How do we do that today? How do we forge new connections with each other? Why aren’t we doing it already? Kim Samuel of the Belonging Forum, who I spoke alongside at the Battle of Ideas, describes ‘our disconnection from people, places, power and purpose’. She too wonders at the paradox of our ‘hyper-connected’ world that simultaneously seems disconnected. Our connections are shallow and transactional rather than meaningful. I don’t agree with Samuel that we just need to ‘create spaces’ in our local neighbourhoods into which people will flood. But I do think the absence of those spaces goes back to what I say about that withdrawal that has taken place, as we have retreated into our private spaces away from the crowd.
Nor do I agree with her that big cities are necessarily the issue here - as London’s ‘mobile communities’ of the relatively recent past suggest. But their populations have, as she rightly says, become more transient. And that inevitably compounds the deep disconnect we have with those around us. It is also true, as Samuel puts it, that ‘many people feel voiceless, disengaged from local and national politics, and unable to influence the decisions that impact their daily lives’. The rise of populism, and in the UK the vote for Brexit, gave expression to this sense of being ignored but so far, frustratingly, with little to show for it.
We still lack another dimension of her explanation for the crisis of belonging we feel. A sense of purpose or a feeling of being part of something bigger than ourselves. But what this ‘something’ is eludes us, and until we find it we’re going to remain stuck. Building community centres is all well and good, but in the absence of communities what are we going to fill them with? I like Samuel’s can-do ethos though. The ‘little things’ she is so passionate about do indeed matter and we need to do more of them. I also agree wholeheartedly with her that ‘now, more than ever, we need to prioritise social solidarity’. Absolutely, we need to abandon our identitarian tribes.
But saying we need to have a purpose and we need to pull together is to say nothing at all unless we know what our purpose is and around what we are to organise.

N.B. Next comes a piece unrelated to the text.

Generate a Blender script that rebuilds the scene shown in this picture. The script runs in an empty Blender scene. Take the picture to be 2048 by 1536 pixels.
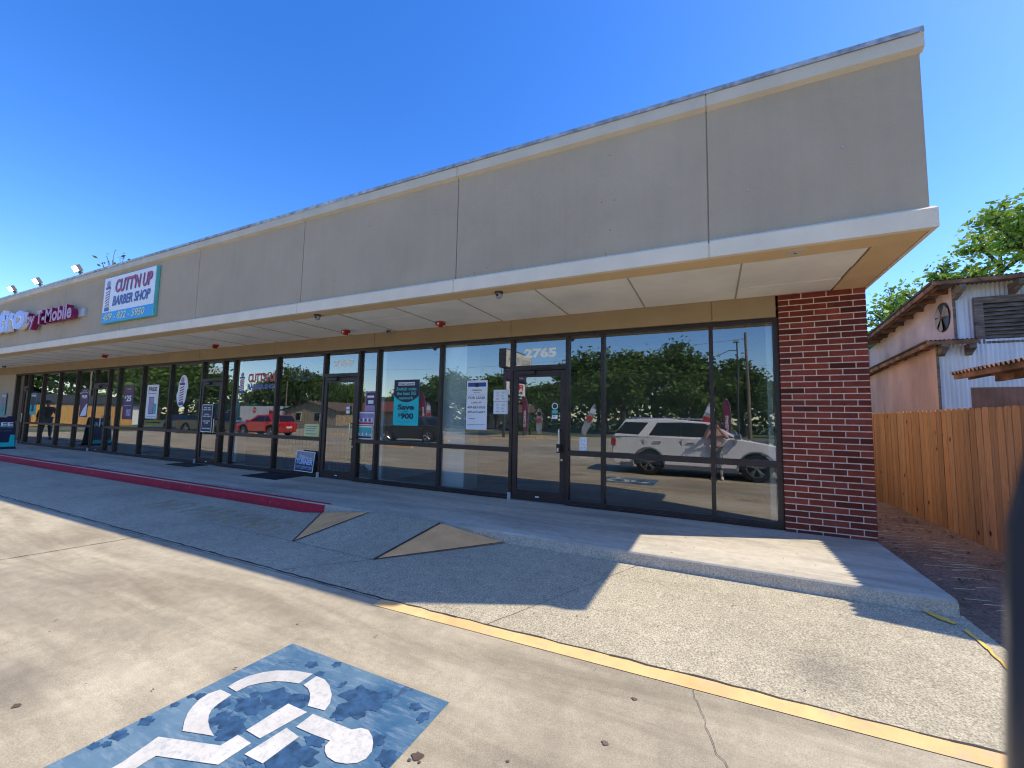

Or, to go back to where we started, why would anybody want to identify with ‘communities’ with which they feel such a disconnect? What is going to get young people outside their own heads? Instead of floating in our tin cans, stranded in space like Bowie’s Major Tom, we need to get back down to earth and tether ourselves to the real world of sometimes messy, awkward social interactions. That is the only way we are going to build ourselves anew, and re-establish a public sphere of which we want to be a part, to which we identify and want to belong.